Waar gaat het verdrag van Aarhus over?

Het doel van het verdrag van Aarhus is om bij te dragen aan de bescherming van het recht van elke persoon van de huidige en toekomstige generaties om te leven in een milieu dat passend is voor zijn of haar gezondheid en welzijn. Ook Nederland moet als betrokken land de rechten op toegang tot informatie, inspraak in de besluitvorming en toegang tot de rechter inzake milieuaangelegenheden waarborgen in overeenstemming met de bepalingen van het verdrag.

Geen toegang tot de rechter voor iedereen onder Aarhus maar wel het betrokken publiek.

Artikel 9, lid 2 van het Verdrag van Aarhus, verleent volgens de A-G  geen recht op toegang tot de rechter aan iedereen, maar wel aan „het betrokken publiek”. Dat betekent dus niet dat iedereen zomaar rechtsingang heeft waar het gaat om milieubesluiten. Maar leden van het ‘betrokken publiek’ hebben die rechtsingang wél.  Die mogen dan dus ook niet beperkt worden in hun mogelijkheden om naar de rechter te stappen. Ook niet door te eisen dat ze voorafgaand aan de behandeling door de rechter, een zienswijze hadden moeten indienen.

Met de conclusie is het eindoordeel nog niet gegeven. 

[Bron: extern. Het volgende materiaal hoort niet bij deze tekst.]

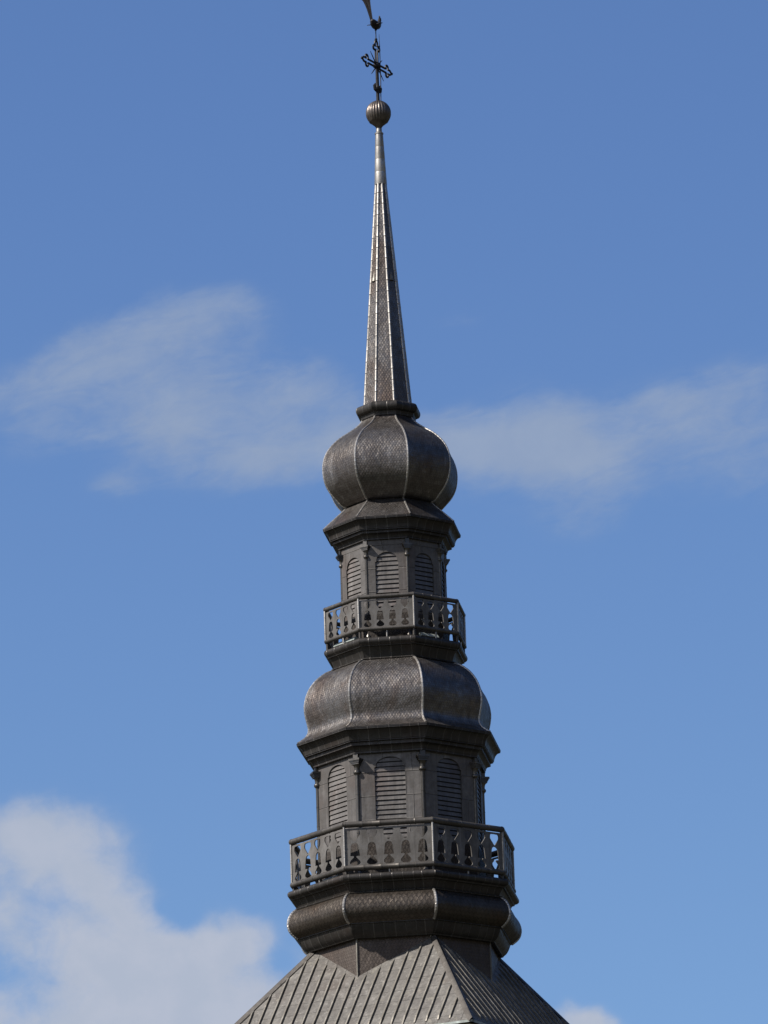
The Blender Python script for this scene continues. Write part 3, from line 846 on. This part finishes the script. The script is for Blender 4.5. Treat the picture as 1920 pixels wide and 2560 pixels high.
for s in (-1, 1):
    mb = MB()
    leaf(mb, [(0.11, 0.085*s, 49.90), (0.05, 0.115*s, 49.885), (-0.04, 0.125*s, 49.86), (-0.12, 0.12*s, 49.83), (-0.17, 0.115*s, 49.80)], [0.015, 0.045, 0.05, 0.035, 0.006], 0.01)
    mb.build('wing', M_cock, cock, 40)
    mb = MB()
    mb.tube([Cp(0.0, 0.035*s, 49.80), Cp(0.02, 0.025*s, 49.76), Cp(0.0, 0.012*s, 49.715)], [0.024, 0.014, 0.012], 8)
    mb.build('leg', M_cock, cock, 40)
mb = MB()
cm = [(0.19, 50.08), (0.195, 50.125), (0.21, 50.10), (0.22, 50.14), (0.235, 50.105), (0.25, 50.135), (0.262, 50.085), (0.255, 50.06), (0.20, 50.05)]
fr = [Cp(h, 0.006, z) for h, z in cm]; bk = [Cp(h, -0.006, z) for h, z in cm]
mb.face(fr); mb.face(list(reversed(bk)))
for i in range(len(cm)): j = (i+1) % len(cm); mb.face([fr[i], fr[j], bk[j], bk[i]])
mb.build('comb', M_cock, cock, 40)

# ------------------------------------------------------------------ pale strips lying on the balcony floors
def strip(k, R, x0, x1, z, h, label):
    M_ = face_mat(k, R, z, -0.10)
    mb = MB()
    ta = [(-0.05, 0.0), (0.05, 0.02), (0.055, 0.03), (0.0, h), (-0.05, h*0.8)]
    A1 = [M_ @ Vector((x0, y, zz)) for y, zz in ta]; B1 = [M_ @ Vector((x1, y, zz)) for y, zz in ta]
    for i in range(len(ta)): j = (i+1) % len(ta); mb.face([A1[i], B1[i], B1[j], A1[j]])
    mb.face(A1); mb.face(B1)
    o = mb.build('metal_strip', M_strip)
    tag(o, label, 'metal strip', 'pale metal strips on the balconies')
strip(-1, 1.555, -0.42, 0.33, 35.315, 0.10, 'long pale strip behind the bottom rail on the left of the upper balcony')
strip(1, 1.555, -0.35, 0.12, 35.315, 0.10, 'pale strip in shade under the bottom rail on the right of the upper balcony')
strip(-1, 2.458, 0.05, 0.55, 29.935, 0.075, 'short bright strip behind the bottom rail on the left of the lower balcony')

Nu de A-G zijn visie heeft gegeven over de zaak is het aan het Europese Hof om te beslissen. Of het Hof de visie van de A-G volgt moet nog blijken. De A-G komt echter wel tot zijn conclusie op grond van een aantal eerdere uitspraken van het Europese Hof van Justitie (Djurgården, Commissie/Duitsland en Protect Natur). Volgens die uitspraken zijn de bestuurlijke besluitvorming en de daaropvolgende rechterlijke toetsing twee verschillende van elkaar te onderscheiden procedures. Het verdrag van Aarhus verleent belanghebbenden een zelfstandig, onafhankelijk recht op toegang tot de rechter in milieuaangelegenheden en nationale regels mogen die toegang niet beperken.

Conclusie maakt deel uit van préjudiciële procedure op verzoek van de rechtbank Limburg.

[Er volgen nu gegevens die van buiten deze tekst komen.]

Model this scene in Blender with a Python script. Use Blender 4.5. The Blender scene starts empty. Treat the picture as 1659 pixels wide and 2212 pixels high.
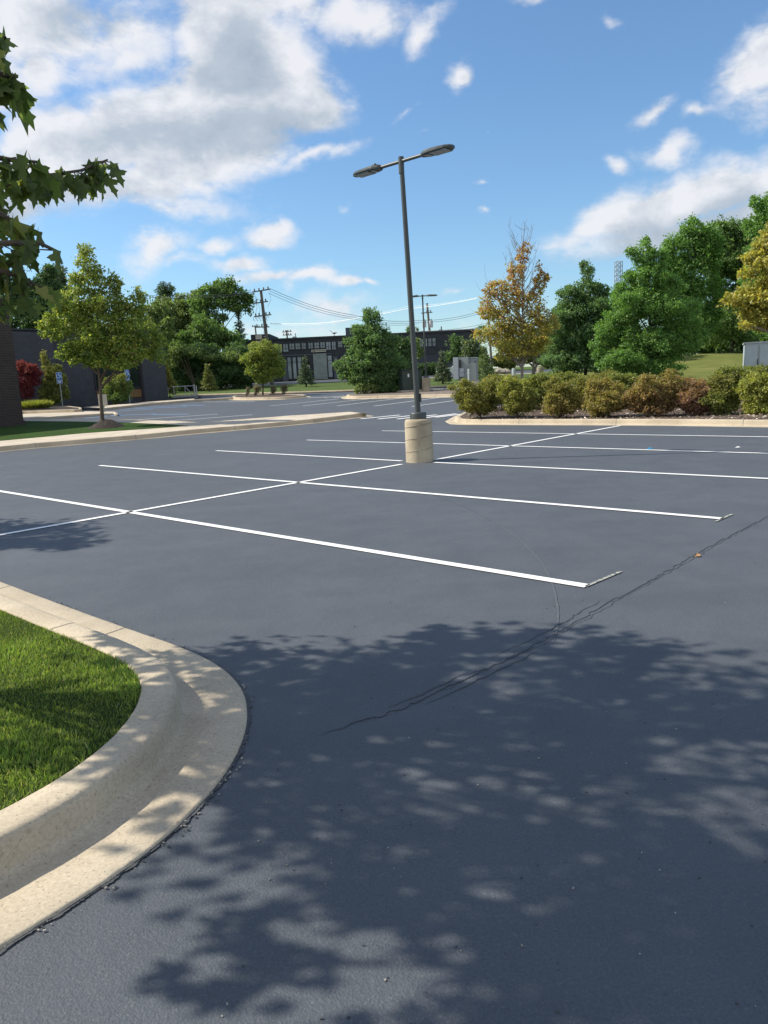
import bpy, bmesh, math, random
import numpy as np
from mathutils import Vector, Matrix
random.seed(7); rng = np.random.default_rng(7)
PI = math.pi
sc = bpy.context.scene
C = sc.collection

# ------------------------------------------------------------------ camera model
F = 1617.0; CX, CY = 829.5, 1106.0; H = 1.6
RM = np.array([[0.9988954, 0.0469890, 0.0], [-0.0082405, 0.1751764, -0.9845026], [-0.0462608, 0.9834151, 0.1753701]])
def ray(px, py): return RM @ np.array([(px-CX)/F, -(py-CY)/F, -1.0])
def T(x, y): return 0.0275*max(0.0, min(y, 110.0)-25.0)          # the ground rises gently beyond the near lot
def G(px, py, dz=0.0):                                             # point of the ground along a sight line
    d = ray(px, py); a, b = 1.0, 400.0
    for _ in range(60):
        m = (a+b)/2
        if H + m*d[2] - T(0, m*d[1]) - dz > 0: a = m
        else: b = m
    return Vector((d[0]*a, d[1]*a, H+d[2]*a))
def G2(px, py, dz=0.0): p = G(px, py, dz); return (p.x, p.y)
def A(px, py, Y):                                                  # point at distance Y
    d = ray(px, py); t = Y/d[1]; return Vector((d[0]*t, Y, H+d[2]*t))
def AZ(px, py, z):
    d = ray(px, py); t = (z-H)/d[2]; return Vector((d[0]*t, d[1]*t, z))

# ------------------------------------------------------------------ materials
def new_mat(name):
    m = bpy.data.materials.new(name); m.use_nodes = True
    nt = m.node_tree; b = nt.nodes['Principled BSDF']; return m, nt, b
def N(nt, t, **k):
    n = nt.nodes.new(t)
    for a, v in k.items(): setattr(n, a, v)
    return n
def L(nt, a, b): nt.links.new(a, b)
def ramp(nt, fac, stops):
    r = N(nt, 'ShaderNodeValToRGB'); cr = r.color_ramp
    while len(cr.elements) < len(stops): cr.elements.new(0.5)
    for e, (p, c) in zip(cr.elements, stops): e.position = p; e.color = (*c, 1)
    L(nt, fac, r.inputs[0]); return r.outputs[0]
def noise(nt, vec, scale, detail=4, rough=0.55, dist=0.0):
    n = N(nt, 'ShaderNodeTexNoise'); n.inputs['Scale'].default_value = scale; n.inputs['Detail'].default_value = detail
    n.inputs['Roughness'].default_value = rough; n.inputs['Distortion'].default_value = dist
    L(nt, vec, n.inputs['Vector']); return n.outputs['Fac']
def mix(nt, fac, a, b, mode='MIX'):
    m = N(nt, 'ShaderNodeMix', data_type='RGBA', blend_type=mode)
    for i, v in ((0, fac), (6, a), (7, b)):
        if isinstance(v, (int, float)): m.inputs[i].default_value = v
        elif isinstance(v, tuple): m.inputs[i].default_value = (*v, 1)
        else: L(nt, v, m.inputs[i])
    return m.outputs[2]
def mth(nt, op, a, b=0.0, clamp=False):
    m = N(nt, 'ShaderNodeMath', operation=op, use_clamp=clamp)
    for i, v in ((0, a), (1, b)):
        if isinstance(v, (int, float)): m.inputs[i].default_value = v
        else: L(nt, v, m.inputs[i])
    return m.outputs[0]
def bump(nt, b, h, strength, dist=0.01, prev=None):
    n = N(nt, 'ShaderNodeBump'); n.inputs['Strength'].default_value = strength; n.inputs['Distance'].default_value = dist
    L(nt, h, n.inputs['Height'])
    if prev: L(nt, prev, n.inputs['Normal'])
    L(nt, n.outputs[0], b.inputs['Normal']); return n.outputs[0]
def coords(nt): return N(nt, 'ShaderNodeTexCoord').outputs['Object']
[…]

De A-G kwam tot zijn visie in een zogenaamde préjudiciële procedure.  De Rechtbank Limburg had het Hof gevraagd een préjudicieel besluit te nemen over een varkensboer die vergunning vroeg voor het realiseren van een nieuwe stal voor zeugen. Daartegen werd door drie belangenorganisaties en een dierenarts beroep ingesteld. Zowel de belanghebbendheid van een van die partijen als het feit dat geen zienswijzen waren ingediend voorafgaand aan de gang naar de rechter kostten de rechtbank hoofdbrekers. Volgens Nederlands recht zouden partijen niet aan de bak komen maar de vraag was hoe zich dat verhoudt tot de relevante bepalingen 6 en 9 uit het Verdrag van Aarhus.

Waarom is het Verdrag van Aarhus van toepassing op een varkensboer uit Echt?

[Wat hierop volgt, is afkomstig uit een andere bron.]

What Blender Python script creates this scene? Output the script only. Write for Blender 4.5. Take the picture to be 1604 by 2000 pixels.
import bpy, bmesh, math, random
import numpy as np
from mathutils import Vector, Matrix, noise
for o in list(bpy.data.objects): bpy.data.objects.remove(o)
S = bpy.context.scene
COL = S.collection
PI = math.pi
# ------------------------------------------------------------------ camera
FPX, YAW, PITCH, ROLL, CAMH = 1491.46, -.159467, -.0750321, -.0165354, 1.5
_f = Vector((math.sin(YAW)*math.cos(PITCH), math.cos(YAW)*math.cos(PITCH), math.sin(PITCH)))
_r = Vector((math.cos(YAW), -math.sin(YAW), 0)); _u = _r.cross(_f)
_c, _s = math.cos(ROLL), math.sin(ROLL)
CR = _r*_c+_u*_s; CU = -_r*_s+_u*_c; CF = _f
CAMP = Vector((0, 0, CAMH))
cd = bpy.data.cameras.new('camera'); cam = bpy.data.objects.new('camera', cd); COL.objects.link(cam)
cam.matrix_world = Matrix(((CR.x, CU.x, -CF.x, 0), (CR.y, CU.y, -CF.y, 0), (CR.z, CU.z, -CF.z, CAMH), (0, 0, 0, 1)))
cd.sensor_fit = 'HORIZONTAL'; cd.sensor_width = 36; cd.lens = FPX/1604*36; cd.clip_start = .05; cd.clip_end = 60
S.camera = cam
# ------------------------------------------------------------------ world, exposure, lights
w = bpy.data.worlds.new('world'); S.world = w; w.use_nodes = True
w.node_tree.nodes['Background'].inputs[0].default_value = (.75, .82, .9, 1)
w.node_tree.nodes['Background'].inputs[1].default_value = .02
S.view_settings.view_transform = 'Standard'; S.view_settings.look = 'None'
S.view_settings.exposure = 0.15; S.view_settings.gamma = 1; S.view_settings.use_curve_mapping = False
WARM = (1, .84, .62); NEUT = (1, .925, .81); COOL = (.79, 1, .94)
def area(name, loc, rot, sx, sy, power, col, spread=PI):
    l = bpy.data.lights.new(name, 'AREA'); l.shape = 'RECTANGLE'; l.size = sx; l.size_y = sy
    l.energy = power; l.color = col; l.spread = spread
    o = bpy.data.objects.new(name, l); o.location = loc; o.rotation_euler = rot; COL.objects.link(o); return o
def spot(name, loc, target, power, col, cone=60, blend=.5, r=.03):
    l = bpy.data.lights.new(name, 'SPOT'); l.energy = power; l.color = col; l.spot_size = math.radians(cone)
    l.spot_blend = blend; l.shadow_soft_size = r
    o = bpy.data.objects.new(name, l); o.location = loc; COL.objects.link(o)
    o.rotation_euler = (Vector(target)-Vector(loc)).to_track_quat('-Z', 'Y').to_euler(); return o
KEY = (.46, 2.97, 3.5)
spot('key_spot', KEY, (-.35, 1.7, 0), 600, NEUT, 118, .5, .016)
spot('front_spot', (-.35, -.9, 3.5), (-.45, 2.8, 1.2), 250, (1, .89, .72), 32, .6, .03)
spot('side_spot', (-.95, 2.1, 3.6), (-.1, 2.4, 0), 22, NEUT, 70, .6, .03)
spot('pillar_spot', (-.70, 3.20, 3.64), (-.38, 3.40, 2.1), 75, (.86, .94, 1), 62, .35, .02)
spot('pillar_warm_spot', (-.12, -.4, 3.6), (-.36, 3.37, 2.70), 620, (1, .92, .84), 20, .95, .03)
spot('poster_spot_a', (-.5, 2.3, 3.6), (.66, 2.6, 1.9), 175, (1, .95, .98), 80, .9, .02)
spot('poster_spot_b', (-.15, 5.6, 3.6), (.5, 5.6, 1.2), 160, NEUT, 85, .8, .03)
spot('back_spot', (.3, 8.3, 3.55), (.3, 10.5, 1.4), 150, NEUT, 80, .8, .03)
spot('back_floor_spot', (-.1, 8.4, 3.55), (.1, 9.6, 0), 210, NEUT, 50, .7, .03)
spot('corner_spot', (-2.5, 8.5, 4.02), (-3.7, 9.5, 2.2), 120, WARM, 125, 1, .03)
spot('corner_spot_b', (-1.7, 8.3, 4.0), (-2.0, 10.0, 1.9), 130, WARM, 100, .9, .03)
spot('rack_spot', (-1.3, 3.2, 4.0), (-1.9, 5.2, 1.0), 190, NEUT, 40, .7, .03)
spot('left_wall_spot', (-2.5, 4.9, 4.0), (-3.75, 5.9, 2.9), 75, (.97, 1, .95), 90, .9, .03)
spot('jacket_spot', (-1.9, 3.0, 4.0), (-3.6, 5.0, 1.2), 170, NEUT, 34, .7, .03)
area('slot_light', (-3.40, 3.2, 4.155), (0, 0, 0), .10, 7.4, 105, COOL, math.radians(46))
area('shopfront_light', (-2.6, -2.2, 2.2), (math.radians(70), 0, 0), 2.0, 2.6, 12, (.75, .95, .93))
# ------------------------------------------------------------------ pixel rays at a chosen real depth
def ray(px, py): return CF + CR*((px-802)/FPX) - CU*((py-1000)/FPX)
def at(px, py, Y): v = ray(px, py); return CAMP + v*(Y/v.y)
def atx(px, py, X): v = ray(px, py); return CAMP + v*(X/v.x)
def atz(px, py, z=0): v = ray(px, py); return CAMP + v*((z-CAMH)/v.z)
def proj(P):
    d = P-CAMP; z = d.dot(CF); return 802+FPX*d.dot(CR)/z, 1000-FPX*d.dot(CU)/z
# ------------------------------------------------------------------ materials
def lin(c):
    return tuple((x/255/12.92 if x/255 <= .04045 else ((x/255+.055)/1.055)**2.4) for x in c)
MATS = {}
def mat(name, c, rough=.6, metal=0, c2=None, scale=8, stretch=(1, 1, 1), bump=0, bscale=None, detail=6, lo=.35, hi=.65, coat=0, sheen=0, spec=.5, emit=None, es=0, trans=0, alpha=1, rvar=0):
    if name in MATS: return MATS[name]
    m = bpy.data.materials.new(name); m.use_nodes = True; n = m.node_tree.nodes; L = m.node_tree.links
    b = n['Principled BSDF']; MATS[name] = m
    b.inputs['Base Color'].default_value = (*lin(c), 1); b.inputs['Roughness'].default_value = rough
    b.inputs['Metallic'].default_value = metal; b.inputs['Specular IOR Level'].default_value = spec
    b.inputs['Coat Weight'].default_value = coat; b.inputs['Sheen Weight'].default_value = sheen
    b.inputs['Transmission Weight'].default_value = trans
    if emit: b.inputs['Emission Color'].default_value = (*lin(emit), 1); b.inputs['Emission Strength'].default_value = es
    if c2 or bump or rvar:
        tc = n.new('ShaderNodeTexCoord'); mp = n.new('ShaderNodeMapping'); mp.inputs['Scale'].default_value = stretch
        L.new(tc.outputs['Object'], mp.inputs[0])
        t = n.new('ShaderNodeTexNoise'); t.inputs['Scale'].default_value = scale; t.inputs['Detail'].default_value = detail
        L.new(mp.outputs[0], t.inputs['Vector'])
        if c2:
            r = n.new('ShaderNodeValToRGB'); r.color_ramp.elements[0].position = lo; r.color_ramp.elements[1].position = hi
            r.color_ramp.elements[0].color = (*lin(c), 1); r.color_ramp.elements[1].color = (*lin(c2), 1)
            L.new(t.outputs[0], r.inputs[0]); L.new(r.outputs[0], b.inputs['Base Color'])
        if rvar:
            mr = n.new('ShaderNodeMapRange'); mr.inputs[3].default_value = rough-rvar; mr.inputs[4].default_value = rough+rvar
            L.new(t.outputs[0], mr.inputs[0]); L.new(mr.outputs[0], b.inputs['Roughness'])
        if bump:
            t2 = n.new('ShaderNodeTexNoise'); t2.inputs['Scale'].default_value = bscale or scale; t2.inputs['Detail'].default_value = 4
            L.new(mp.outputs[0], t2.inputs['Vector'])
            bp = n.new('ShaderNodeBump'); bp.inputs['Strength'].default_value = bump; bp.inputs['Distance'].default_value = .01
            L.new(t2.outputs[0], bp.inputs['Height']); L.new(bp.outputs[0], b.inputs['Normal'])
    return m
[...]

Op de vergunning van de varkensboer kunnen de regels uit het Verdrag van Aarhus van toepassing zijn. In bijlage I bij het verdrag van Aarhus worden namelijk naast chemische industrie, afvalverwerkingsbedrijven ook installaties voor intensieve varkenshouderij genoemd. Wonderlijk is het in mijn optiek dat belangengroeperingen zich op grond van het verdrag van Aarhus kunnen weren tegen de vergunning voor een varkensboer vanaf pakweg 700 zeugen. Op zich prima hoor maar een militaire vliegbasis bedoeld voor het vliegen met prachtige maar oorverdovend veel herrie makende F35’s valt niet onder de reikwijdte van het verdrag van Aarhus en daarvoor gelden de beschermende bepalingen uit het verdrag dus niet.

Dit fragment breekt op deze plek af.